On Thursday a Tunisian court fined and charged a prominent member of the feminist group Femen for carrying an “incendiary object'', on the opening day of her high-profile trial in a conservative central Tunisian city. The topless activist was remanded in custody at the end of the hearing, pending more serious charges.
Amina Sboui, known as Amina Tyler, appeared for her first hearing at Kairouan City Court dressed in a white robe and seemed calm as outside the court, hundreds of protesters chanted slogans against her, accusing the Tunisian activist of insulting Islam.
Tyler scandalised many in her home country for posting topless photos of herself with the slogan "my body is my own" written on her torso.

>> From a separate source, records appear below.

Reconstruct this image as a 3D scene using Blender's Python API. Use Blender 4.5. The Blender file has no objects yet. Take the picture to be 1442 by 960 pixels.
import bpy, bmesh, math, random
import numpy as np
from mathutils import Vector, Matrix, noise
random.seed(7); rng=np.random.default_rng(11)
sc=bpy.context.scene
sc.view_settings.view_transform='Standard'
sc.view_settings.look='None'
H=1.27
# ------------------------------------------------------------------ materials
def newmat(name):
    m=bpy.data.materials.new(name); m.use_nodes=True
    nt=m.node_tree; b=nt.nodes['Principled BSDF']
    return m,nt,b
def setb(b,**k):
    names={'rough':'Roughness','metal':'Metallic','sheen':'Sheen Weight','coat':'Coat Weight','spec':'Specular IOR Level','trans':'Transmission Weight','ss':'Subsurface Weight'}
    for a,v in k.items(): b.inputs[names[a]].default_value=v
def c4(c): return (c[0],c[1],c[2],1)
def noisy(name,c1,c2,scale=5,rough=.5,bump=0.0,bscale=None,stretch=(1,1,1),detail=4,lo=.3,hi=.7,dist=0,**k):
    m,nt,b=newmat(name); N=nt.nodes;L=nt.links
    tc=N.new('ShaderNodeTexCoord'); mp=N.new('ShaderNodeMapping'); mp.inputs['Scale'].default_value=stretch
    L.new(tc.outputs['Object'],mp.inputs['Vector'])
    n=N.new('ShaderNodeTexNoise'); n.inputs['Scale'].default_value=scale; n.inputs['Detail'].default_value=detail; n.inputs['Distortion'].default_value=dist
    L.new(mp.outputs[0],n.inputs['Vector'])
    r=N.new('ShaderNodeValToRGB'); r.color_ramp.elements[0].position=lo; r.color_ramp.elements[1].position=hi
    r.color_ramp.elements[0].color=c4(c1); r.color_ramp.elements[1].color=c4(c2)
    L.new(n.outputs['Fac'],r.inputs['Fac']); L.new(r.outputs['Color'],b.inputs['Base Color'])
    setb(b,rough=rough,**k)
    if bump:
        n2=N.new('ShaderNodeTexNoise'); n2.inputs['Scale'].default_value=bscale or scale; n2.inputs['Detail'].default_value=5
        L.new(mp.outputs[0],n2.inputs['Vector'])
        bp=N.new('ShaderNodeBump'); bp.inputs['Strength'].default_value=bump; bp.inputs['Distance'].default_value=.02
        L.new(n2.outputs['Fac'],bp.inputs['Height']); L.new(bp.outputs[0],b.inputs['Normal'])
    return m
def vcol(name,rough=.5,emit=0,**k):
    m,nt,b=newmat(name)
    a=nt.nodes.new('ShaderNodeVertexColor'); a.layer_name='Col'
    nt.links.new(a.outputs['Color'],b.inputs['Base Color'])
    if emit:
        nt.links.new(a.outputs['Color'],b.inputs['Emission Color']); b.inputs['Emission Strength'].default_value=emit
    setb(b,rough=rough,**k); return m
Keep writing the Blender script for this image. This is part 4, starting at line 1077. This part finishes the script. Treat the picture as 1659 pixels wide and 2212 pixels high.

Femen, a Ukrainian feminist protest group with members around the world, has been receiving increasing publicity and notoriety in recent months for its trademark protests featuring topless women. Two Frenchwomen and a German are currently being held in custody in Tunisia after participating in a Femen protest earlier this week.
On Thursday, Tyler was charged with carrying a canister of pepper spray. Prosecutors, however, said they are considering bringing more serious charges against her, including desecrating a cemetery and offending public decency.
The case has sparked intense controversy in Tunisia, a country split between secularists and Islamists since the 2011 fall of former strongman Zine el Abidine Ben Ali.
Outrage in Kairouan
For many of Tunisia’s Muslims, 18-year-old Tyler’s real crime is having perpetrated what they perceive as an attack on both their religion and culture. She reportedly received death threats following the incident and subsequently went into hiding.
Tyler reemerged on May 19 in Kairouan, an important religious centre, where she scrawled “Femen” on a wall near the city's main mosque, on the same day that Salafist group Ansar al-Sharia was due to hold its annual congress, which was ultimately prevented from taking place by a government ban.
Tyler was taken away by police as an angry mob was gathering and was later charged for possession of pepper spray. At Thursday’s hearing, she told the judge that she had been given the pepper spray by a foreign journalist for her own protection and had been carrying it for the last two months. The session was later adjourned to allow the judge to deliberate on the charge while Tyler was escorted out of the building by police, as protesters tried to get inside.
Opposition from feminists as well as religious conservatives
Protests designed to provoke and offend – while drawing the media's attention – are nothing new for Femen. In February this year, for example, eight members of the group flashed their breasts in the heart of Paris's Notre Dame Cathedral to celebrate Pope Benedict XVI's resignation.
However, in Tunisia, Tyler’s actions have led to a significantly fiercer backlash, and approximately 200 people gathered outside the courthouse on Thursday to express their outrage, many of them shouting religious slogans such as "Allahu Akbar" (God is greatest) and "The people want the application of Islamic law".
But further opposition to Femen’s actions comes from Middle East feminists, many of whom have condemned the group’s actions as alien to the region’s culture and potentially counter-productive, with public anger possibly leading to a backlash against progress in establishing greater gender equality in the Arab world.
In April, a Facebook group called “Muslim Women against Femen” was set up to denounce Femen’s tactics and their incompatibility with Islamic values. It features numerous photos of supporters holding signs with messages such as “I can support women’s rights with my clothes on” and “My modesty does not compromise my feminism”.
Femen plans 'women’s spring' for the Arab world
The protests come at a particularly sensitive time for Tunisia. Long seen as one of the most progressive Arab states, there has been a rise in religious conservatism in the country since the overthrow of the secular dictatorship in 2011, and a debate is currently raging over the role Islam should play in the Tunisia’s laws and society.
Despite all this, Femen looks intent on establishing itself in the Arab world, with Tunisia its first target. This was evidenced on Wednesday when three Femen members took part in the first ever topless protest in an Islamic country.
The women, two French and one German, disrobed in front of the country’s Justice Ministry in the capital Tunis and chanted “Free Amina” and “Women’s spring is coming”, attracting a crowd of offended locals before being taken away by police.